Siempre me han gustado las flores. Me ha gustado regalarlas y que me las regalen. Ahora bien, nunca he sido buen cuidador de ellas. En el mundo en el que me crié, y en el que me socialicé como varón que debía responder a unas determinadas expectativas de género, las cuidadoras eran siempre ellas. Mis abuelas, mis tías, mi madre. Las mujeres que se esmeraban con las macetas de sus patios, las que hacían en Córdoba de ese espacio íntimo un lugar de encuentro y de diálogo. Desde este punto de vista, siempre he conectado las flores con una presencia femenina, con el arte del cuidar y con el goce que supone la empatía. Por eso tampoco me sorprendió cuando la vi por primera vez hace ya unos meses que el eje de Loreak fueran tres personajes femeninos. Algo, por otra parte, muy poco habitual en un cine en el que el protagonismo mayoritario suele ser de los hombres y en el que ellas casi siempre aparecen como apéndices de los héroes de la película.

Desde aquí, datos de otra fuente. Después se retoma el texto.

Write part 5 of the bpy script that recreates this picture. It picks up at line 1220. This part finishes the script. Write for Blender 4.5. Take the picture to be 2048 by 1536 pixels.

Las tres mujeres que confluyen en la película –Ane (Nagore Aramburu), Tere (Itziar Aizpuru) y Lourdes (Itziar Ituño)– son personajes que, en distintos momentos de su vida, están incómodas con el papel que les ha tocado, insatisfechas, necesitadas de un giro que les permita enfrentarse a los días con una mayor alegría. Tal vez sería exagerado decir que están mustias, pero puede que ese sea el adjetivo más adecuado para describir a unas mujeres, sobre todo Ane y Lourdes, que parecen incómodas con su proyecto vital y, muy especialmente, que viven inmersas en relaciones que les provocan, como mínimo, inseguridades y tristezas. De manera muy distinta, Ane y Lourdes parecen estar al borde del abismo, pero continúan sujetas a la realidad a través de unas relaciones precarias y de unos días en los que parece pesar más la soledad que la compañía.
Loreak, elegida como candidata española a los Oscar, es una bellísima película, dirigida y escrita por tres hombres (José Mari Goenaga, Aitor Arregi y Jon Garaño), en la que las flores juegan diferentes papeles. Son metáfora de las heridas abiertas, de la proyección emocional de las personas que las usan, de la memoria y de un ciclo vital que necesariamente conduce a la muerte. Al mismo tiempo, son el hilo que genera una sororidad admirable, elegida, y que nos muestra un tipo muy distinto de complicidad emocional al que solemos desarrollar los varones entre nosotros.